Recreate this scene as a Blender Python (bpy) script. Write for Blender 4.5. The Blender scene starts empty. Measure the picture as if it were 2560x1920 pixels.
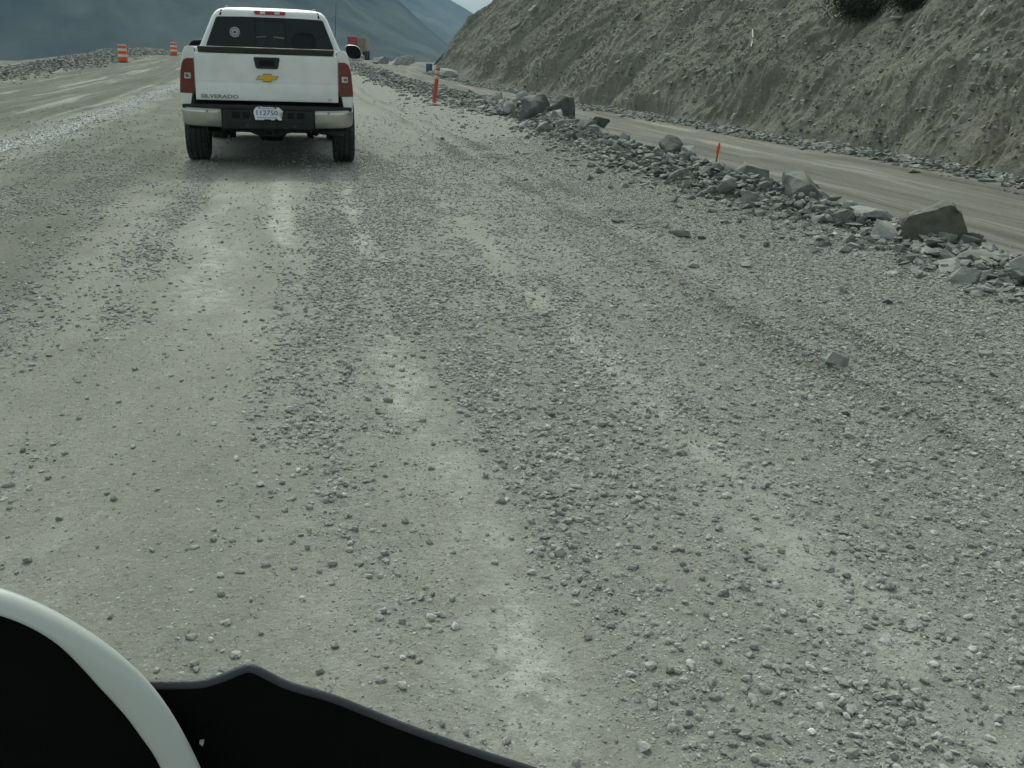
import bpy, bmesh, math, random
import numpy as np
from mathutils import Vector, Matrix
from math import radians, sin, cos, pi, sqrt

S = bpy.context.scene
COL = S.collection

# ------------------------------------------------------------------ camera
YAW, PITCH, ROLL = radians(12.7114), radians(17.5191), radians(1.9)
CAM = Vector((0, 0, 1.35))
fw = Vector((sin(YAW)*cos(PITCH), cos(YAW)*cos(PITCH), -sin(PITCH)))
rt = Vector((cos(YAW), -sin(YAW), 0)); up = rt.cross(fw)
rt2 = rt*cos(ROLL) + up*sin(ROLL); up2 = up*cos(ROLL) - rt*sin(ROLL)
cd = bpy.data.cameras.new('camera'); cam = bpy.data.objects.new('camera', cd); COL.objects.link(cam)
cd.sensor_width = 36; cd.lens = 36*2567/2560; cd.clip_start = 0.03; cd.clip_end = 12000
m3 = Matrix((rt2, up2, -fw)).transposed()
cam.matrix_world = Matrix.Translation(CAM) @ m3.to_4x4()
S.camera = cam

# ------------------------------------------------------------------ light
SUN_EL, SUN_AZ = radians(45.5), radians(-1.5)       # azimuth from +Y towards +X
w = bpy.data.worlds.new('World'); S.world = w; w.use_nodes = True
nt = w.node_tree; bg = nt.nodes['Background']
sky = nt.nodes.new('ShaderNodeTexSky'); sky.sky_type = 'NISHITA'; sky.sun_disc = False
sky.sun_elevation = SUN_EL; sky.sun_rotation = SUN_AZ
sky.air_density = 1.0; sky.dust_density = 3.5; sky.ozone_density = 1.0; sky.altitude = 300
bwn = nt.nodes.new('ShaderNodeRGBToBW'); tin = nt.nodes.new('ShaderNodeMix'); tin.data_type = 'RGBA'; tin.blend_type = 'MULTIPLY'; tin.inputs[0].default_value = 1
hz_ = nt.nodes.new('ShaderNodeMix'); hz_.data_type = 'RGBA'; hz_.inputs[0].default_value = .80       # thin high cloud greys the blue
nt.links.new(sky.outputs[0], bwn.inputs[0]); nt.links.new(bwn.outputs[0], tin.inputs[6]); tin.inputs[7].default_value = (.89, 1.02, .90, 1)
nt.links.new(sky.outputs[0], hz_.inputs[6]); nt.links.new(tin.outputs[2], hz_.inputs[7])
geo_ = nt.nodes.new('ShaderNodeTexCoord'); sx = nt.nodes.new('ShaderNodeSeparateXYZ'); nt.links.new(geo_.outputs['Generated'], sx.inputs[0])
mr_ = nt.nodes.new('ShaderNodeMapRange'); mr_.interpolation_type = 'SMOOTHSTEP'; mr_.inputs[1].default_value = .04; mr_.inputs[2].default_value = .30; mr_.inputs[3].default_value = .30; mr_.inputs[4].default_value = 1.
ahead = nt.nodes.new('ShaderNodeMapRange'); ahead.inputs[1].default_value = .1; ahead.inputs[2].default_value = .7; ahead.inputs[3].default_value = .35; ahead.inputs[4].default_value = 0.
nt.links.new(sx.outputs[1], ahead.inputs[0]); adz = nt.nodes.new('ShaderNodeMath'); adz.operation = 'ADD'; nt.links.new(sx.outputs[2], adz.inputs[0]); nt.links.new(ahead.outputs[0], adz.inputs[1])
nt.links.new(adz.outputs[0], mr_.inputs[0])                                   # a grey cloud bank low over the horizon
cl_ = nt.nodes.new('ShaderNodeMix'); cl_.data_type = 'RGBA'; cl_.blend_type = 'MULTIPLY'; cl_.inputs[0].default_value = 1
nt.links.new(hz_.outputs[2], cl_.inputs[6]); nt.links.new(mr_.outputs[0], cl_.inputs[7])
nt.links.new(cl_.outputs[2], bg.inputs[0]); bg.inputs[1].default_value = 0.15
sd = bpy.data.lights.new('sun', 'SUN'); sun = bpy.data.objects.new('sun', sd); COL.objects.link(sun)
sd.energy = 0.62; sd.angle = radians(5); sd.color = (1.0, 0.99, 0.83)
sv = Vector((sin(SUN_AZ)*cos(SUN_EL), cos(SUN_AZ)*cos(SUN_EL), sin(SUN_EL)))
sun.rotation_euler = sv.to_track_quat('Z', 'Y').to_euler(); sun.location = (0, 0, 60)
S.view_settings.view_transform = 'Standard'; S.view_settings.look = 'None'
S.view_settings.exposure = 0.74; S.view_settings.gamma = 1
S.render.engine = 'CYCLES'
S.cycles.max_bounces = 6; S.cycles.diffuse_bounces = 3; S.cycles.volume_bounces = 1
S.cycles.use_denoising = True

# ------------------------------------------------------------------ noise
def _h(i, j, s):
    n = (i*374761393 + j*668265263 + s*974634127) & 0xffffffff
    n = ((n ^ (n >> 13))*1274126177) & 0xffffffff
    n = ((n ^ (n >> 16))*2246822519) & 0xffffffff
    return ((n ^ (n >> 15)) & 0xffffff)/float(0xffffff)
def vn(x, y, s=0):
    x = np.asarray(x, float); y = np.asarray(y, float)
    xi = np.floor(x).astype(np.int64); yi = np.floor(y).astype(np.int64)
    u = x-xi; v = y-yi; u = u*u*u*(u*(u*6-15)+10); v = v*v*v*(v*(v*6-15)+10)
    return ((_h(xi, yi, s)*(1-u)+_h(xi+1, yi, s)*u)*(1-v) + (_h(xi, yi+1, s)*(1-u)+_h(xi+1, yi+1, s)*u)*v)*2-1
def fbm(x, y, o=4, s=0, g=.5):
    a = 1.; t = 0.; n = 0.
    for k in range(o):
        t = t + a*vn(x*2**k + 17.3*k, y*2**k - 9.1*k, s+k); n += a; a *= g
    return t/n
def tri(x, y, s=0):
    """value noise on a triangular lattice, linear in each triangle: gives flat facets with creases"""
    x = np.asarray(x, float); y = np.asarray(y, float); k = (x+y)*.36602540378; u = x+k; v = y+k
    i = np.floor(u).astype(np.int64); j = np.floor(v).astype(np.int64); fu = u-i; fv = v-j
    a = _h(i, j, s); d = _h(i+1, j+1, s); lo = fu >= fv
    c = np.where(lo, _h(i+1, j, s), _h(i, j+1, s)); m = np.maximum(fu, fv); n = np.minimum(fu, fv)
    return (a*(1-m) + c*(m-n) + d*n)*2-1
def ss(a, b, x):
    t = np.clip((np.asarray(x, float)-a)/(b-a), 0, 1); return t*t*(3-2*t)
def gau(x, c, w): return np.exp(-((x-c)/w)**2)

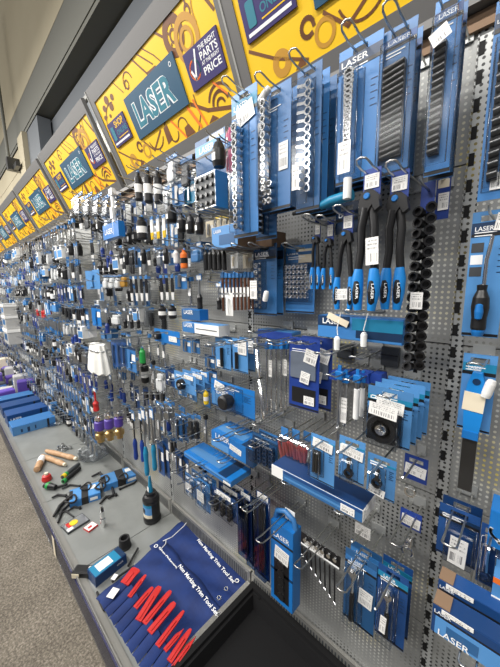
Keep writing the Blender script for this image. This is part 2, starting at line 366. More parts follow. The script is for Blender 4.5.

━━━

> Exercise: Copy the records exactly. Skip the pictures.

> Written answer:
Recreate this scene as a Blender Python (bpy) script. Write for Blender 4.5. The Blender scene starts empty. Measure the picture as if it were 2560x1920 pixels.
import bpy, bmesh, math, random
import numpy as np
from mathutils import Vector, Matrix
from math import radians, sin, cos, pi, sqrt

S = bpy.context.scene
COL = S.collection

# ------------------------------------------------------------------ camera
YAW, PITCH, ROLL = radians(12.7114), radians(17.5191), radians(1.9)
CAM = Vector((0, 0, 1.35))
fw = Vector((sin(YAW)*cos(PITCH), cos(YAW)*cos(PITCH), -sin(PITCH)))
rt = Vector((cos(YAW), -sin(YAW), 0)); up = rt.cross(fw)
rt2 = rt*cos(ROLL) + up*sin(ROLL); up2 = up*cos(ROLL) - rt*sin(ROLL)
cd = bpy.data.cameras.new('camera'); cam = bpy.data.objects.new('camera', cd); COL.objects.link(cam)
cd.sensor_width = 36; cd.lens = 36*2567/2560; cd.clip_start = 0.03; cd.clip_end = 12000
m3 = Matrix((rt2, up2, -fw)).transposed()
cam.matrix_world = Matrix.Translation(CAM) @ m3.to_4x4()
S.camera = cam

# ------------------------------------------------------------------ light
SUN_EL, SUN_AZ = radians(45.5), radians(-1.5)       # azimuth from +Y towards +X
w = bpy.data.worlds.new('World'); S.world = w; w.use_nodes = True
nt = w.node_tree; bg = nt.nodes['Background']
sky = nt.nodes.new('ShaderNodeTexSky'); sky.sky_type = 'NISHITA'; sky.sun_disc = False
sky.sun_elevation = SUN_EL; sky.sun_rotation = SUN_AZ
sky.air_density = 1.0; sky.dust_density = 3.5; sky.ozone_density = 1.0; sky.altitude = 300
bwn = nt.nodes.new('ShaderNodeRGBToBW'); tin = nt.nodes.new('ShaderNodeMix'); tin.data_type = 'RGBA'; tin.blend_type = 'MULTIPLY'; tin.inputs[0].default_value = 1
hz_ = nt.nodes.new('ShaderNodeMix'); hz_.data_type = 'RGBA'; hz_.inputs[0].default_value = .80       # thin high cloud greys the blue
nt.links.new(sky.outputs[0], bwn.inputs[0]); nt.links.new(bwn.outputs[0], tin.inputs[6]); tin.inputs[7].default_value = (.89, 1.02, .90, 1)
nt.links.new(sky.outputs[0], hz_.inputs[6]); nt.links.new(tin.outputs[2], hz_.inputs[7])
geo_ = nt.nodes.new('ShaderNodeTexCoord'); sx = nt.nodes.new('ShaderNodeSeparateXYZ'); nt.links.new(geo_.outputs['Generated'], sx.inputs[0])
mr_ = nt.nodes.new('ShaderNodeMapRange'); mr_.interpolation_type = 'SMOOTHSTEP'; mr_.inputs[1].default_value = .04; mr_.inputs[2].default_value = .30; mr_.inputs[3].default_value = .30; mr_.inputs[4].default_value = 1.
ahead = nt.nodes.new('ShaderNodeMapRange'); ahead.inputs[1].default_value = .1; ahead.inputs[2].default_value = .7; ahead.inputs[3].default_value = .35; ahead.inputs[4].default_value = 0.
nt.links.new(sx.outputs[1], ahead.inputs[0]); adz = nt.nodes.new('ShaderNodeMath'); adz.operation = 'ADD'; nt.links.new(sx.outputs[2], adz.inputs[0]); nt.links.new(ahead.outputs[0], adz.inputs[1])
nt.links.new(adz.outputs[0], mr_.inputs[0])                                   # a grey cloud bank low over the horizon
cl_ = nt.nodes.new('ShaderNodeMix'); cl_.data_type = 'RGBA'; cl_.blend_type = 'MULTIPLY'; cl_.inputs[0].default_value = 1
nt.links.new(hz_.outputs[2], cl_.inputs[6]); nt.links.new(mr_.outputs[0], cl_.inputs[7])
nt.links.new(cl_.outputs[2], bg.inputs[0]); bg.inputs[1].default_value = 0.15
sd = bpy.data.lights.new('sun', 'SUN'); sun = bpy.data.objects.new('sun', sd); COL.objects.link(sun)
sd.energy = 0.62; sd.angle = radians(5); sd.color = (1.0, 0.99, 0.83)
sv = Vector((sin(SUN_AZ)*cos(SUN_EL), cos(SUN_AZ)*cos(SUN_EL), sin(SUN_EL)))
sun.rotation_euler = sv.to_track_quat('Z', 'Y').to_euler(); sun.location = (0, 0, 60)
S.view_settings.view_transform = 'Standard'; S.view_settings.look = 'None'
S.view_settings.exposure = 0.74; S.view_settings.gamma = 1
S.render.engine = 'CYCLES'
S.cycles.max_bounces = 6; S.cycles.diffuse_bounces = 3; S.cycles.volume_bounces = 1
S.cycles.use_denoising = True

# ------------------------------------------------------------------ noise
def _h(i, j, s):
    n = (i*374761393 + j*668265263 + s*974634127) & 0xffffffff
    n = ((n ^ (n >> 13))*1274126177) & 0xffffffff
    n = ((n ^ (n >> 16))*2246822519) & 0xffffffff
    return ((n ^ (n >> 15)) & 0xffffff)/float(0xffffff)
def vn(x, y, s=0):
    x = np.asarray(x, float); y = np.asarray(y, float)
    xi = np.floor(x).astype(np.int64); yi = np.floor(y).astype(np.int64)
    u = x-xi; v = y-yi; u = u*u*u*(u*(u*6-15)+10); v = v*v*v*(v*(v*6-15)+10)
    return ((_h(xi, yi, s)*(1-u)+_h(xi+1, yi, s)*u)*(1-v) + (_h(xi, yi+1, s)*(1-u)+_h(xi+1, yi+1, s)*u)*v)*2-1
def fbm(x, y, o=4, s=0, g=.5):
    a = 1.; t = 0.; n = 0.
    for k in range(o):
        t = t + a*vn(x*2**k + 17.3*k, y*2**k - 9.1*k, s+k); n += a; a *= g
    return t/n
def tri(x, y, s=0):
    """value noise on a triangular lattice, linear in each triangle: gives flat facets with creases"""
    x = np.asarray(x, float); y = np.asarray(y, float); k = (x+y)*.36602540378; u = x+k; v = y+k
    i = np.floor(u).astype(np.int64); j = np.floor(v).astype(np.int64); fu = u-i; fv = v-j
    a = _h(i, j, s); d = _h(i+1, j+1, s); lo = fu >= fv
    c = np.where(lo, _h(i+1, j, s), _h(i, j+1, s)); m = np.maximum(fu, fv); n = np.minimum(fu, fv)
    return (a*(1-m) + c*(m-n) + d*n)*2-1
def ss(a, b, x):
    t = np.clip((np.asarray(x, float)-a)/(b-a), 0, 1); return t*t*(3-2*t)
def gau(x, c, w): return np.exp(-((x-c)/w)**2)

Keep writing the Blender script for this image. This is part 2, starting at line 366. More parts follow. The script is for Blender 4.5.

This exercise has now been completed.